How many times do I need to state that I care very little about 1080p because I don't own any 1080p video. I'm going to try to convert some 1080p today to see if it transcodes faster than real time. It doesn't need to do it with very little impact on the speed of the computer it needs to be able to do it and share it's screen. Again 1080 is only relevant if you have the new Apple TV.
H.264 is a Codec it's how you get to MP4 (MPEG-4) which is one the formats that Apple TV uses..it's called h.264 it's the standard for compressing HD video to include BluRay bluray players need to decode H.264. There are other ways to compress HD video and no the Apple TV won't read them. You can and do use H.264 to compress regular movies also.
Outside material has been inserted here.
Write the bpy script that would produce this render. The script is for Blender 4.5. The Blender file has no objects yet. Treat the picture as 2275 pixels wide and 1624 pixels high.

H.264 is what you use to rip DVD's into you iTunes library also it's is the codec most popular converters use of which Handbrake and Kigo use.
http://en.wikipedia.org/wiki/H.264/MPEG-4_AVC
Your supposed to figure out things by looking at them in context.
Your second comment shows this should be explained.
http://www.apple.com/appletv/specs.html
H.264 video up to 1080p, 30 frames per second, High or Main Profile level 4.0 or lower, Baseline profile level 3.0 or lower with AAC-LC audio up to 160 Kbps per channel, 48kHz, stereo audio in .m4v, .mp4, and .mov file formats
MPEG-4 video up to 2.5 Mbps, 640 by 480 pixels, 30 frames per second, Simple Profile with AAC-LC audio up to 160 Kbps, 48kHz, stereo audio in .m4v, .mp4, and .mov file formats
Motion JPEG (M-JPEG) up to 35 Mbps, 1280 by 720 pixels, 30 frames per second, audio in ulaw, PCM stereo audio in .avi file format
I've spent enough time in timeout recently so this is the last post of yours I'm going to respond to becasue I'll no longer be able to remain polite.